Le siège de Montségur

 
Les évêques méridionaux, à la demande du pape, lèvent une armée qui va venir renforcer les contingents de l'armée royale stationnés à Carcassonne, avec à leur tête le sénéchal de France, Hugues des Arcis. Montségur est assiégé. L'épreuve de force commence. Elle va durer dix mois. Plusieurs milliers de chevaliers et de soldats campent au pied du piton. Cinquante hommes d'armes et vingt chevaliers dans Montségur,  plus  une  petite  population  de  civils  et  plus  de  deux cents religieux et religieuses, groupés autour de la hiérarchie des Églises de Toulouse et du Razès. Il s'agit de décapiter l'hydre et de venger les inquisiteurs massacrés à Avignonnet. Jusqu'à Noël 1243, il ne se passe pas grand chose.

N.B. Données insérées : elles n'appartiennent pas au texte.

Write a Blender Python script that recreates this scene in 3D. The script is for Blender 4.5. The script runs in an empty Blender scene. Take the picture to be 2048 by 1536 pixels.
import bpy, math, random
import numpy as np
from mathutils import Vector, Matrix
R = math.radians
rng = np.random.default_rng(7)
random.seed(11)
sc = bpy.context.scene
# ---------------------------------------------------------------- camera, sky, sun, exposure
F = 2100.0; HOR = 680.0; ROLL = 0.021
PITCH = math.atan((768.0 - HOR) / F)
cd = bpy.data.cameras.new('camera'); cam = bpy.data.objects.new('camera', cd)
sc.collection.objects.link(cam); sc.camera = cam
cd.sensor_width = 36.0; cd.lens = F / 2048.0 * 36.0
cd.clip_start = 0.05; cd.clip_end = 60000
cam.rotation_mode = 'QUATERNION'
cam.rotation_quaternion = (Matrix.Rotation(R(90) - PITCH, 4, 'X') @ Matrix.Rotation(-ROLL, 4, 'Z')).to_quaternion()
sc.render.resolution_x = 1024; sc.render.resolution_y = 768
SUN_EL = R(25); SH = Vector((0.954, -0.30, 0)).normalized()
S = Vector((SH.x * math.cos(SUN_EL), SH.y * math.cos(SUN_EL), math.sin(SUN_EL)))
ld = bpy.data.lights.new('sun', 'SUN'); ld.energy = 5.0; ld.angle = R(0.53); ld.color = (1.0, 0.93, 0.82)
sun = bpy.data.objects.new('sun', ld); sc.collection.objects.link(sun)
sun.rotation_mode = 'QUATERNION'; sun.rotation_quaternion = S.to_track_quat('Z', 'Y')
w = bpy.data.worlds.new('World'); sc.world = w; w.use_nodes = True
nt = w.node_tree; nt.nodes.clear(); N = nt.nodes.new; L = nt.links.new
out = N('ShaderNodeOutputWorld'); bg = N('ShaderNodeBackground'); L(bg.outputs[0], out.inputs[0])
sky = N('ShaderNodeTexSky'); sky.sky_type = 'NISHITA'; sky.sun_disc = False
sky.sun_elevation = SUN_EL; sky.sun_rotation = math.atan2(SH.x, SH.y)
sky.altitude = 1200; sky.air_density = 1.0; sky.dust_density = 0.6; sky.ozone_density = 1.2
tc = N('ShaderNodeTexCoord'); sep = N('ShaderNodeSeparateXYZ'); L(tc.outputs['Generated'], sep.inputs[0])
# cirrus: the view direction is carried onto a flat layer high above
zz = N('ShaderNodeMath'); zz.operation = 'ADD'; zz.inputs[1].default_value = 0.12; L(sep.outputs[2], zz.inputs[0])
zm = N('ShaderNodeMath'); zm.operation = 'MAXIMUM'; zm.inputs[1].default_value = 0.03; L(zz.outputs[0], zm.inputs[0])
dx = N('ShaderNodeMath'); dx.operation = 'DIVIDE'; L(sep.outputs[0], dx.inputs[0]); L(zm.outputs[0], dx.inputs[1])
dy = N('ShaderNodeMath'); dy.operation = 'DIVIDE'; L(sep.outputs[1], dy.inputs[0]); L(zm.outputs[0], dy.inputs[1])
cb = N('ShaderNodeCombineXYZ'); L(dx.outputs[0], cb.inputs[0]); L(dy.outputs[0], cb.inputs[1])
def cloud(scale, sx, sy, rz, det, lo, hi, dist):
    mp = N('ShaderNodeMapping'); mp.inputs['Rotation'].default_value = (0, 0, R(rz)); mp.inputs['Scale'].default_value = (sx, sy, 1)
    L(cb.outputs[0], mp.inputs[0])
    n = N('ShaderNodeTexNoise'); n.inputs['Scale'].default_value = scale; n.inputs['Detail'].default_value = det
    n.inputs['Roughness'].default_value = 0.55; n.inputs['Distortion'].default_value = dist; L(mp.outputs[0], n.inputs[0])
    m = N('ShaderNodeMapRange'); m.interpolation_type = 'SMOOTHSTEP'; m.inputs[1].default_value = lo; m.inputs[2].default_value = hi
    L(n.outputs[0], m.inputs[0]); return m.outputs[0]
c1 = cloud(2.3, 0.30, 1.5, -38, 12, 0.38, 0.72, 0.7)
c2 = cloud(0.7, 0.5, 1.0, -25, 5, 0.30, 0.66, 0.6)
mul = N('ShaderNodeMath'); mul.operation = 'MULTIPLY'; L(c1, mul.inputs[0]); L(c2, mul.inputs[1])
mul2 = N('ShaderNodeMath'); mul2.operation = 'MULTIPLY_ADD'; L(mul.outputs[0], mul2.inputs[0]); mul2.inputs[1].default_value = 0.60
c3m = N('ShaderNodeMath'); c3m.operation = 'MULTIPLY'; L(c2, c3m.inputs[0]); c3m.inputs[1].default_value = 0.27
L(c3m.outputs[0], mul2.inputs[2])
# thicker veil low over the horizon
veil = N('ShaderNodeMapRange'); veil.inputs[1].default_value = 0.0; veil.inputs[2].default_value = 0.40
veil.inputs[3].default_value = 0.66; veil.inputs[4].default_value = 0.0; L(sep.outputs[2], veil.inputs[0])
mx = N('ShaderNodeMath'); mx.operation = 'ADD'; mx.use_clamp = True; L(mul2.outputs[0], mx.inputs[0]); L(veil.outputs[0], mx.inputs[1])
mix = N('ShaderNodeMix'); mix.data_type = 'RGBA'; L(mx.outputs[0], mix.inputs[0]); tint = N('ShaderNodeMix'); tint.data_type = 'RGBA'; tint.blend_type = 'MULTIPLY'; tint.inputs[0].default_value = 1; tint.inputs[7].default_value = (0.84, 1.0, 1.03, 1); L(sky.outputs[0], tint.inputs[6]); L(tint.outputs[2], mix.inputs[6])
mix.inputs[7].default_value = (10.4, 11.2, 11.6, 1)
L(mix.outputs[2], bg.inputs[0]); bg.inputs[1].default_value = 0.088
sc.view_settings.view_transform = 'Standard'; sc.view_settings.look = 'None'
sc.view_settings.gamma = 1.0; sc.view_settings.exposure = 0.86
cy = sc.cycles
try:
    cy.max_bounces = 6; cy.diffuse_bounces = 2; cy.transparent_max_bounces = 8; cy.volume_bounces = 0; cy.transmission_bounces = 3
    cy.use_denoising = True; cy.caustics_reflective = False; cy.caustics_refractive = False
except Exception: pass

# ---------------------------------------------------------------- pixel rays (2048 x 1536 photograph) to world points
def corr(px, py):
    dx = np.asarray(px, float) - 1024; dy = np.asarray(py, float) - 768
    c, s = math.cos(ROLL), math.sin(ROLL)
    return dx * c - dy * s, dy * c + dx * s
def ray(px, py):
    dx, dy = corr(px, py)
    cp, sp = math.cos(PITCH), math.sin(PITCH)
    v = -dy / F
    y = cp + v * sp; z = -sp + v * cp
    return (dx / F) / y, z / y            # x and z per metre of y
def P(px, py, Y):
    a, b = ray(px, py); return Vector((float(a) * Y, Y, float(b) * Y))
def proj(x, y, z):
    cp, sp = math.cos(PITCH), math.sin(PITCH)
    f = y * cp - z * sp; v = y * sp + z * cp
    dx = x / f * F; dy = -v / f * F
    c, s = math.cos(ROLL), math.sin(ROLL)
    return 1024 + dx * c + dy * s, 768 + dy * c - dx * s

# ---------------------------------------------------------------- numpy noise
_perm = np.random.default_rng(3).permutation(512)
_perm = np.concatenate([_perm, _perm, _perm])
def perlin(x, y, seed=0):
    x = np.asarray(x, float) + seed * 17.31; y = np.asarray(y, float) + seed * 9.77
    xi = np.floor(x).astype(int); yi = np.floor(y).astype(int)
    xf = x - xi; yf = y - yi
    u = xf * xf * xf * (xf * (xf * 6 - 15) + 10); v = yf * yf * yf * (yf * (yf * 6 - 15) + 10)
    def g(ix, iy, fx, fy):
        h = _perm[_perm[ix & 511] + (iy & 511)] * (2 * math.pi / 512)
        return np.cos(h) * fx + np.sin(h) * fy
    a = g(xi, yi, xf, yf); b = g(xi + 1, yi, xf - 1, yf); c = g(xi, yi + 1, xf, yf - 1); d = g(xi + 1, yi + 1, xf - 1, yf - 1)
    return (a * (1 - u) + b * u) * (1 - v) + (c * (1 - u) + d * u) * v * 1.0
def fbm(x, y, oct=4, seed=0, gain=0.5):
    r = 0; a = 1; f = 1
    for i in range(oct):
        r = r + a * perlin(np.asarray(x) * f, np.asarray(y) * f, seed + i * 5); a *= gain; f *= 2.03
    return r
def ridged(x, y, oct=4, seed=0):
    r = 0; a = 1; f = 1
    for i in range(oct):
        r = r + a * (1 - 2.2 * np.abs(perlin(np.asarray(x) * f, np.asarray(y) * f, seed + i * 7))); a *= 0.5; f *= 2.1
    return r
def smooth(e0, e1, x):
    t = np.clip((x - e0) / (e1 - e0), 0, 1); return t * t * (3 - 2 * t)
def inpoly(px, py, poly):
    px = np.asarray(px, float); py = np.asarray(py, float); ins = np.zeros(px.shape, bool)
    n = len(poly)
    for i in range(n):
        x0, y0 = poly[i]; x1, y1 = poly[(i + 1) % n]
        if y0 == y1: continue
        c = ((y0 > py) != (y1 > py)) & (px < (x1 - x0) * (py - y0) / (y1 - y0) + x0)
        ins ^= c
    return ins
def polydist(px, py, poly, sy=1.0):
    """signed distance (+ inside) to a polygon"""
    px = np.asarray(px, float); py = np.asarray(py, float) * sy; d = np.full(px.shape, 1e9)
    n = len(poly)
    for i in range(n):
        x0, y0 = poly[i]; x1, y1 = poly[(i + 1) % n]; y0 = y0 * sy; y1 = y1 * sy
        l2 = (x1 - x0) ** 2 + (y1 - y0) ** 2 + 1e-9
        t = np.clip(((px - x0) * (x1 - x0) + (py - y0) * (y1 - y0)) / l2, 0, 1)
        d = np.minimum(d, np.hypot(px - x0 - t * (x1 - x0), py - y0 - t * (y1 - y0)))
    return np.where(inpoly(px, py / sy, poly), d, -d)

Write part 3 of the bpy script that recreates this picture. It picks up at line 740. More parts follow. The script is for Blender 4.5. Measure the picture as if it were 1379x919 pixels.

    L'armée  française, avec  ses moyens techniques d'envergure, va construire une  rampe d'accés le long de l'échine pour monter non seulement des contingents mais aussi des machines de guerre capables de projeter de lourdes pierres sur la forteresse  afin de détruire les toits et les murs. On se situe à peu près à la mi janvier 1244. La  barbacane qui défendait l'entrée du château est prise. Et c'est le début de la fin.
  Pourtant la faim et la soif ne menacent pas car les vivres sont abondants, mais la lourde machine et ses boulets ouvrent la voie de l'assaut. Début mars, les chefs des deux parties négocient une trêve de quinze jours.
   Certains assiégés demandent le dimanche 13 mars le consolament d'ordination pour  mettre leur âme en état de passer dans l'autre monde. La dernière nuit avant le bûcher,  la nuit du mardi 15 au mercredi 16, Pèire-Roger de Mirepoix va aider quatre "bons  hommes" à quitter secrètement le pog à l'aide de cordes. Ils ont pour mission de  conduire le trésor vers l'Italie. Nous savons, grâce aux témoignage d'Inquisition,  exactement ce qu'il était: "De l'or, de l'argent, des pièces de monnaie en quantité  infinie."

   La fin de Montségur
   
   Le  dimanche  13,  après  avoir  reçu  le  consolament  les  vingt  croyants  s'agrègent  aux  communautés de Montségur et le mardi 15 vient la cérémonie des adieux entre ceux qui vont être brulés, les religieux et ceux qui vont survivre, la population laïque du village. Au petit matin l'armée  arrache  les  bons  chrétiens- environ  deux  cent  cinquante-  au  castrum  et  les fait dégringoler au bas de la montagne, dans l'enclos du bûcher, auquel on met le feu.
 "Et ils passèrent du feu de ce monde au feu de l'enfer", dit un chroniqueur.
Ainsi  s'éteignit  un  mouvement  spirituel  foncièrement  chrétien et  non violent, qui ne put être éradiqué par la prédication et ne le fut, après des décennies d'Inquisition, que par le sang et par le feu.

   
    Quéribus, l'un des derniers châteaux cathares, qui ne sera jamais pris par les armes.

 

 Non loin, à l'ouest de Quéribus, la forteresse royale de Peyrepertuse (Aude) autre maillon fort de la frontière aragonaise.

Ainsi, sur  la route qui me conduit vers  Puichéric se téléscopent les différents soubresauts de l'histoire du Languedoc, lequel paya chèrement son rattachement au royaume de France.